Functional Composites That Contain Liquid Metal—Toward Soft Machines with Physical Intelligence

Soft machines will need to sense and respond to stimuli to be useful in unstructured environments and facilitate human-machine interactions. Soft materials that exhibit behaviors like stimuli responsivity will be critical to the function of these soft machines. The idea of physical intelligence highlights the ability of materials and machines to interact with their environment and demonstrate a wide diversity of behavior and should be a focus when developing new materials for soft machines. Composites that contain liquid metal are promising as functional materials that can facilitate physical intelligence, retaining deformability and compliance of the elastomeric matrix while also introducing metallic conductivity. Many reports describe composites that contain liquid metal and polysiloxanes, as these elastomers are commercially available and simple to prepare.
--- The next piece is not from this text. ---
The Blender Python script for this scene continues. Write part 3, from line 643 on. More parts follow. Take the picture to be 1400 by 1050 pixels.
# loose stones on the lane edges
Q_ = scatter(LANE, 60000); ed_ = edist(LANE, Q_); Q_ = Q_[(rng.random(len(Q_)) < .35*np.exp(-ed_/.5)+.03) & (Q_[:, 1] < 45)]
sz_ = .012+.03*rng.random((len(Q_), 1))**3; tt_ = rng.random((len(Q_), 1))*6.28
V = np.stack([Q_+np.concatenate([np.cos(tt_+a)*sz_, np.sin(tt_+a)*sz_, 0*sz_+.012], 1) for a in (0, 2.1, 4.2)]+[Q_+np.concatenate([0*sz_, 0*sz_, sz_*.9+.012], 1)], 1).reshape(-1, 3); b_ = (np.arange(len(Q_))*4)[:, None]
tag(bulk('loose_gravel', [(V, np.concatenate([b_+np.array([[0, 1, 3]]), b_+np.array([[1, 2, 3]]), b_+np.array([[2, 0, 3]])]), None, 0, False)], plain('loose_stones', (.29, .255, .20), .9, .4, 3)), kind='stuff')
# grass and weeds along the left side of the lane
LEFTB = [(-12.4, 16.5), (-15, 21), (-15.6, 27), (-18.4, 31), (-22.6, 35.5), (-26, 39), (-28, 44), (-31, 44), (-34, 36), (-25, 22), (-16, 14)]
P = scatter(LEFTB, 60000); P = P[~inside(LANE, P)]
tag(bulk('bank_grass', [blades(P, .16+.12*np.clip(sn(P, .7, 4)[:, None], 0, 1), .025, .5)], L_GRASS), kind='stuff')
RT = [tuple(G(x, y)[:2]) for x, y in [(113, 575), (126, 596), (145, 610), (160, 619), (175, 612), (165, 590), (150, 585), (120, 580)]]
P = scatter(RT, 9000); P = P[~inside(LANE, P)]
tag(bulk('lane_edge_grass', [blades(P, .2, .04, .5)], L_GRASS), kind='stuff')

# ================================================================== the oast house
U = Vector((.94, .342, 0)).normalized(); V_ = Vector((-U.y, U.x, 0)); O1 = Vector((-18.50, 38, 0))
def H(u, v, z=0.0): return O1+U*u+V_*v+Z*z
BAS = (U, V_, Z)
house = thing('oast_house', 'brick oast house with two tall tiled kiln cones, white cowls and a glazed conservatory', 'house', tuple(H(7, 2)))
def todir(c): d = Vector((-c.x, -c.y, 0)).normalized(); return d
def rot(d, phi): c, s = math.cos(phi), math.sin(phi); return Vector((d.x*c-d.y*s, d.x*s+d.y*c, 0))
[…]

While these composites offer utility for soft machines, further progress in the development of these materials will require matrix materials that introduce other functionality. In this talk, we’ll consider the synthesis and characterization of liquid metal composites that utilize functional matrix materials. For example, we used liquid crystal elastomers, which can change shape due to an applied stimulus. We fabricated a composite that could sense and respond to its environment, demonstrating of a primitive form of physical intelligence. The synthesis of this material relied on an understanding of the processing and assembly of liquid metal droplets. In developing this understanding, we extended our ability to process multifunctional composites by synthesizing liquid metal composites with a reprocessable plastic, a soft hydrogel, and a processable rubber for additive manufacturing. Our approach represents a widely applicable technique for creating new classes of multifunctional composites.